La raison profonde est d'un autre ordre, et tous le ressentent parfaitement. Elle se résume dans l'expression bien connue "Ni Dieu ni maître" (variante humaine du satanique "non serviam"). Elle s'exprime parfois crûment comme lors d'un congrès tenu à Royaumont à propos duquel le professeur Lejeune rapporte qu'une intervenante déclara "Nous voulons détruire la civilisation judéo-chrétienne" (Cf Pro Europa n.8). Dans cette optique Dieu n'est qu'une imposture, un "empêcheur de tourner en rond" qui doit être écarté aussi radicalement que possible. Pour tuer toute vie spirituelle, le moyen est bien connu : empêcher toute réflexion, toute contemplation, toute prière, s'abrutir et abrutir les autres dans l'action, dans une recherche d'efficacité pure. Ainsi prisonniers d'un mouvement brownien accéléré, "n'ayant plus ni samedis ni dimanches, ni vacances" l'homme sera dans les conditions idéales pour oublier qu'il est créé à l'image de Dieu et à ce titre ordonné à participer à l'Amour Infini dans une éternité lumineuse.

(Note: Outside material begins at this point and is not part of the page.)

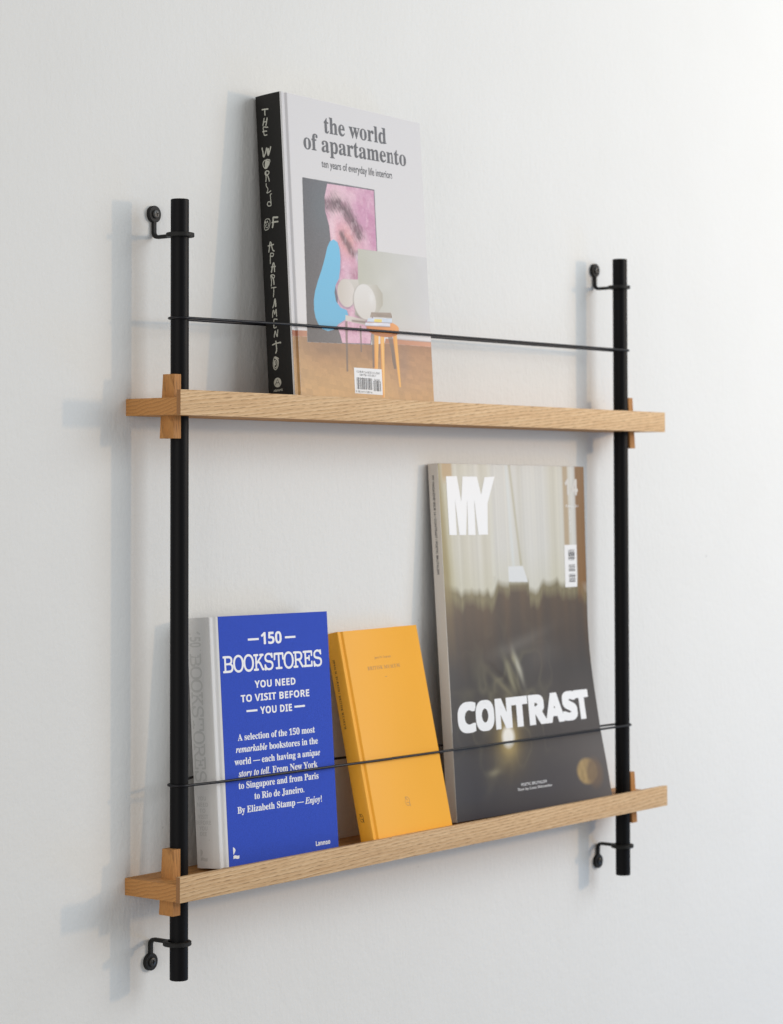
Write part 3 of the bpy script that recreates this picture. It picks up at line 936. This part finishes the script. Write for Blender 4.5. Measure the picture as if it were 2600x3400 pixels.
# pale canvas on the wall of the pictured room
pnl = grad((184, 184, 172), (200, 200, 202), (U - 120) / 120) * (0.965 + 0.07 * n2[..., None])
pnl = lay(pnl, blob(U, V, 165, 140, 18, 10, 0.5) * 0.25, lin(212, 212, 210, k=K))
pnl = lay(pnl, np.clip((112 - V) / 24, 0, 1) * 0.5, lin(204, 198, 196, k=K))
img = lay(img, cover(U, V, D['panel']), pnl)
# dark hanging picture with a rosy abstract field
dkp = grad((66, 68, 76), (94, 94, 102), (U - 25) / 60 + (V - 150) / 400) * (0.72 + 0.28 * nf[..., None] + 0.26 * rnd[..., None])
dkp = lay(dkp, blob(U, V, 62, 215, 22, 30) * 0.5, lin(86, 100, 108, k=K))
fm = cover(U, V, D['frame']) * (1 - cover(U, V, D['panel']))
img = lay(img, fm, dkp)
inner = [[D['frame'][0][0], D['frame'][0][1] - 1.0], [D['frame'][1][0] - 1.3, D['frame'][1][1] - 1.4], [D['frame'][2][0] - 1.3, D['frame'][2][1]], [D['frame'][3][0] - 1.2, D['frame'][3][1] + 1.2], D['frame'][4]]
pk = cover(U, V, D['pink']) * (1 - cover(U, V, D['panel'])) * cover(U, V, inner)
pc = grad((214, 166, 190), (196, 134, 172), (U - 80) / 70)
pc = lay(pc, np.clip(n2 * 2.6 - 1.0, 0, 1) * 0.7, lin(228, 190, 204, k=K))
pc = lay(pc, np.clip(n1 * 2.8 - 1.3, 0, 1) * 0.5, lin(180, 104, 146, k=K))
pc = lay(pc, blob(U, V, 84, 228, 12, 16) * 0.8, lin(232, 204, 208, k=K))
pc = lay(pc, blob(U, V, 100, 184, 18, 20, 0.6) * 0.7, lin(222, 148, 138, k=K))
pc = lay(pc, blob(U, V, 79, 178, 5, 26, 0.15) * 0.6, lin(240, 214, 220, k=K))
w1 = U + 5 * (n1 - 0.5)
w2 = V + 7 * (vnoise(U, V, 11, 11, 31) - 0.5)
pc = lay(pc, stroke_soft(w1, w2, D['brow'], 8, 2.6) * 0.85, lin(92, 58, 74, k=K))
pc = lay(pc, stroke_soft(w1, w2, [(118, 170), (124, 158), (129, 150)], 4.5, 3) * 0.7, lin(86, 60, 76, k=K))
pc = lay(pc, stroke_soft(w1, w2, D['brow2'], 5, 2.6) * 0.85, lin(78, 52, 66, k=K))
pc = lay(pc, stroke_soft(w1, w2, [(100, 182), (108, 172)], 6) * 0.4, lin(130, 84, 92, k=K))
pc = lay(pc, blob(U, V, 118, 166, 3, 6) * 0.7, lin(226, 210, 224, k=K))
pc = lay(pc, blob(U, V, 112, 146, 14, 8, 0.6) * 0.6, lin(150, 92, 116, k=K))
pc = lay(pc, blob(U, V, 104, 128, 6, 22, 0.2) * 0.6, lin(232, 210, 222, k=K))
hair = vnoise(U * 0.8 + V * 0.6, V * 0.8 - U * 0.6, 1.4, 7, 61, 2)
pc = lay(pc, np.clip(stroke_soft(w1, w2, D['brow'], 12, 3) * (hair * 2.4 - 0.9), 0, 1) * 0.7, lin(66, 40, 56, k=K))
pc = lay(pc, np.clip(vnoise(U, V, 3, 6, 62, 3) * 3.0 - 1.7, 0, 1) * 0.35, lin(242, 214, 224, k=K))
pc = lay(pc, np.clip(vnoise(U, V, 5, 3, 63, 3) * 3.0 - 1.8, 0, 1) * 0.35, lin(160, 92, 130, k=K))
pc = pc * (0.86 + 0.14 * nf[..., None] + 0.14 * rnd[..., None])
img = lay(img, pk, pc)
# blue cut-out and its shadow
sh = [[a + 2.0, b_ - 0.6] for a, b_ in D['blue']]
img = lay(img, cover(U, V, sh) * fm * 0.35, lin(70, 74, 110, k=K))
img = lay(img, cover(U, V, D['blue']), grad((78, 172, 212), (96, 184, 222), (V - 80) / 100) * (0.97 + 0.04 * rnd[..., None]))
# two drums on a trestle, three-legged stool and books of the pictured room
for a in D['legs']:
    img = lay(img, cover(U, V, a) * 0.8, grad((70, 60, 58), (112, 98, 92), (V - 20) / 70))
img = lay(img, cover(U, V, D['tube1']), grad((178, 172, 164), (202, 198, 192), (V - 100) / 45))
c1 = D['disc1']
rx1, ry1 = c1[1][0] - c1[0][0], c1[0][1] - c1[2][1]
img = lay(img, ellipse(U, V, c1[0][0] - 1.2, c1[0][1] - 1.4, rx1 + 1, ry1 + 1, 0.12) * 0.5, lin(96, 84, 120, k=K))
img = lay(img, ellipse(U, V, c1[0][0], c1[0][1], rx1, ry1), grad((196, 188, 180), (212, 206, 202), (U - 85) / 26))
img = lay(img, blob(U, V, 117, 101, 8, 5) * 0.8, lin(86, 76, 70, k=K))
img = lay(img, cover(U, V, D['tube2']), grad((204, 202, 196), (172, 168, 156), (U - 128) / 32))
c2 = D['disc2']
rx2, ry2 = c2[1][0] - c2[0][0], c2[0][1] - c2[2][1]
img = lay(img, ellipse(U, V, c2[0][0] - 1.3, c2[0][1] - 1, rx2 + 0.4, ry2 + 0.4, 0.1) * 0.8, lin(150, 144, 138, k=K))
img = lay(img, ellipse(U, V, c2[0][0], c2[0][1], rx2, ry2), grad((204, 199, 194), (216, 214, 212), (V - 95) / 40))
img = lay(img, blob(U, V, 140, 122, 4, 6) * 0.5, lin(226, 226, 226, k=K))
img = lay(img, cover(U, V, D['base']), grad((204, 196, 190), (166, 154, 148), (U - 105) / 35))
img = lay(img, stroke_soft(U, V, [(104, 93.6), (135, 93.6)], 1.3) * 0.8, lin(90, 70, 62, k=K))
s = D['seat']
for k_, a in enumerate(D['slegs']):
    xs_ = [p[0] for p in a]
    t_ = (U - min(xs_)) / (max(xs_) - min(xs_))
    img = lay(img, cover(U, V, a), lay(grad((214, 134, 44), (240, 178, 84), t_), np.clip(1 - abs(t_ - 0.45) * 4, 0, 1) * (0.5 if k_ == 1 else 0.15), lin(250, 214, 140, k=K)))
img = lay(img, ellipse(U, V, s[0][0], s[0][1] - 2.8, s[1][0] - s[0][0], s[0][1] - s[2][1]), lin(176, 98, 40, k=K))
img = lay(img, ellipse(U, V, s[0][0], s[0][1], s[1][0] - s[0][0], s[0][1] - s[2][1] - 1), grad((206, 118, 52), (232, 156, 84), (U - 130) / 60))
bk_ = D['bks']
for a, c in zip(bk_, ((214, 216, 228), (196, 208, 224), (146, 132, 122), (234, 212, 112))):
    img = lay(img, cover(U, V, a), C3(*c) * (0.80 + 0.40 * vnoise(U, V, 9, 1.6, 40 + c[0], 2)[..., None]))
img = lay(img, stroke_soft(U, V, [bk_[0][3], bk_[0][2]], 0.7) * 0.6, lin(90, 80, 90, k=K))
img = lay(img, stroke_soft(U, V, [bk_[1][3], bk_[1][2]], 0.5) * 0.6, lin(90, 90, 110, k=K))
print_sheet('cover_picture', U, V, img, FF, M['cover_print'], fc, 0.06)
g = dict(face=FF, parent=fc)
lettering('title_lettering', [('the world', 'serif')], FF, M['grey_ink'], fc, 70.6, 181.5, 301.6, 18.6, 0.22, 1.0, 'h', 0.12, 0, 0.018)
lettering('title_lettering', [('of apartamento', 'serif')], FF, M['grey_ink'], fc, 34.2, 218.5, 279.0, 18.6, 0.22, 1.0, 'h', 0.12, 0, 0.020)
lettering('subtitle_lettering', [('ten years of everyday life interiors', 'plain')], FF, M['grey_ink'], fc, 63.4, 190.6, 262.0, 8.6, 0.18, 1.0, 'h', 0.12, 0, 0.018)
q = D['bcode']
lab = outline('barcode_label', [q], FF, M['label'], fc, 0.14)


def bars(name, q, n, seed, parent, face, vertical=True, lift=0.2):
    r = random.Random(seed)
    (x0, y0), (x1, y1), (x2, y2), (x3, y3) = q
    polys = []
    t = 0.0
    while t < 1:
        wdt = r.choice((1, 1, 2, 3)) / n
        e = min(1, t + wdt)
        f = lambda k, A, B: (A[0] + (B[0] - A[0]) * k, A[1] + (B[1] - A[1]) * k)
        if vertical:
            polys.append([f(t, q[0], q[1]), f(e, q[0], q[1]), f(e, q[3], q[2]), f(t, q[3], q[2])])
        else:
            polys.append([f(t, q[0], q[3]), f(t, q[1], q[2]), f(e, q[1], q[2]), f(e, q[0], q[3])])
        t = e + r.choice((1, 1, 2)) / n
    return outline(name, polys, face, M['dark_ink'], parent, lift)


bars('barcode', D['bars'], 60, 3, fc, FF)
bars('barcode', D['bars2'], 34, 5, fc, FF)
b = D['bt']
lettering('label_lettering', [('U.S. $65.00  Can. $82.00  U.K. £50.00', 'plain')], FF, M['dark_ink'], fc, b[0][0] + 1, b[1][0] - 1, 36.0, 2.3, 0.0, 1.0, 'H', 0.2)
lettering('label_lettering', [('ISBN 978-1-4197-2891-7', 'plain')], FF, M['dark_ink'], fc, b[3][0], b[4][0], 32.6, 2.3, 0.0, 1.0, 'H', 0.2)
lettering('label_lettering', [('9 781419 728914', 'plain')], FF, M['dark_ink'], fc, b[7][0], b[8][0], 13.6, 2.2, 0.0, 1.0, 'H', 0.2)
lettering('label_lettering', [('56500', 'plain')], FF, M['dark_ink'], fc, b[5][0], b[6][0], 28.2, 2.2, 0.0, 1.0, 'H', 0.2)
strokes('hand_lettering', D['spine_strokes'], SF, M['spine_ink'], sp, 1.35)
c = D['abrams_c']
cx_, cy_ = c[0]
rx_, ry_ = c[1][0] - cx_, cy_ - c[2][1]
outline('publisher_mark', [[(cx_ + rx_ * math.cos(a * math.pi / 20), cy_ + ry_ * math.sin(a * math.pi / 20)) for a in range(40)]], SF, M['spine_ink'], sp, 0.06)
strokes('publisher_mark', [(0.75, D['abrams_A'][0]), (0.7, D['abrams_A'][1])], SF, M['black_spine'], sp, 1.0, 0.09, False)
lettering('publisher_name', [('ABRAMS', 'plain')], SF, M['spine_ink'], sp, 8.6, 21.8, 11.4, 2.5, 0.04, 1.0, 'H')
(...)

De même la notion de fête est dénaturée. Il n'y a guère de fête familiale possible surtout à un échelon assez large. Les fêtes officielles se réduisent à un lavage de cerveau collectif (cf la dernière fête du 14 juillet 1989) ou bien à un abrutissement sans raison particulière (on "fait la fête"). On a largement daubé sur les bons repas qui suivaient les messes de minuit ou certaines premières communions, mais que dire des "soirées" organisées dans des camps de toile si ce n'est que, du coup, la messe n'y est même pas mentionnée.

VI - Conclusion

Ainsi que l'a rappelé le Pape "l'homme vaut ce que vaut son amour". Vouloir supprimer toute élévation vers Dieu, c'est mutiler l'homme de sa dimension la plus noble : sa capacité de recevoir l'amitié que Dieu lui offre. C'est bien dans ce sens qu'Isaïe donnait cette condition au bonheur "Si tu trouve le sabbat une journée exquise, si tu trouves respectable le jour consacré au Seigneur". C'est dans la prière que nous pouvons puiser les forces véritables pour une action débouchant sur une fécondité et non pas ordonnée à une simple efficacité. L'histoire nous apprend que les grands saints actifs ont été d'abord de grands contemplatifs. Il faut affirmer bien haut la nécessité du repos et des "congés" mais aussi celle de leur donner une dimension spirituelle. Antée, nous dit la mythologie, reprenait des forces en touchant la terre, nous pouvons et devons en reprendre en nous replongeant en Dieu, dans le coeur du Christ et de Sa Mère, au moins - pour les incroyants - dans la contemplation des beautés qui nous entourent. Ajouter au "jogging" un quart d'heure de promenade pour centempler les merveilles de la nature, est-ce trop demander ? Ainsi chaque dimanche sera l'occasion d'un nouveau départ vers notre famille, vers nos concitoyens, vers Dieu.